The Last of the De Mullins review – smuggles progressive ideas into traditional drama

'Bold assertiveness' … Charlotte Powell as Janet, right, with Harriet Thorpe in The Last of the De M
‘Bold assertiveness’ … Charlotte Powell as Janet, right, with Harriet Thorpe in The Last of the De Mullins. Photograph: Tristram Kenton for the Guardian

Aside from periodic revivals at the Orange Tree, the plays of St John Hankin are pretty much ignored today. Yet, in his Edwardian heyday, Hankin was championed by Shaw and Granville Barker, and this piece, first seen in 1908 shortly before his death, showed he could smuggle progressive ideas into a traditional family drama.

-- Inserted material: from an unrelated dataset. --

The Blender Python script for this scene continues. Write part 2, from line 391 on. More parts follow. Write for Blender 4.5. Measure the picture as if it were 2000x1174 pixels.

The situation is pretty straightforward. Janet De Mullin, a working mother running her own London hat shop, returns to the Dorset family home that she fled to have an illegitimate child. Now accompanied by her nine-year-old son, she fiercely resists all attempts to sacrifice her newfound freedom in order to perpetuate the family line. But while Hankin pins down the social hypocrisy that forces Janet to pose as a widow, and subtly indicates that she only achieved independence with the aid of a small legacy, there is a problem with the play: Hankin is so clearly on Janet’s side in countering patriarchal tyranny and the whaleboned snobbery of her female relatives that he never allows her to meet any credible opposition.

But even if the piece lacks genuine debate, it rattles along thanks to the sensible decision of the director Joshua Stamp-Simon to play it straight through, over 90 interval-free minutes. Charlotte Powell excellently gives it internal tension by suggesting that Janet’s bold assertiveness is accompanied by a lack of emotional sensitivity, especially in her disdainful treatment of her stay-at-home sister. Maya Wasowicz lends this character, secretly pining for a local curate, the forlorn beauty of the overlooked, and there is sound support from Stuart Organ as Janet’s blustering father and Roberta Taylor as her dithering mother.

It’s not as good a play as Hankin’s earlier The Return of the Prodigal, but it makes its point and shows us what Edwardian women had to endure in order to gain a measure of independence.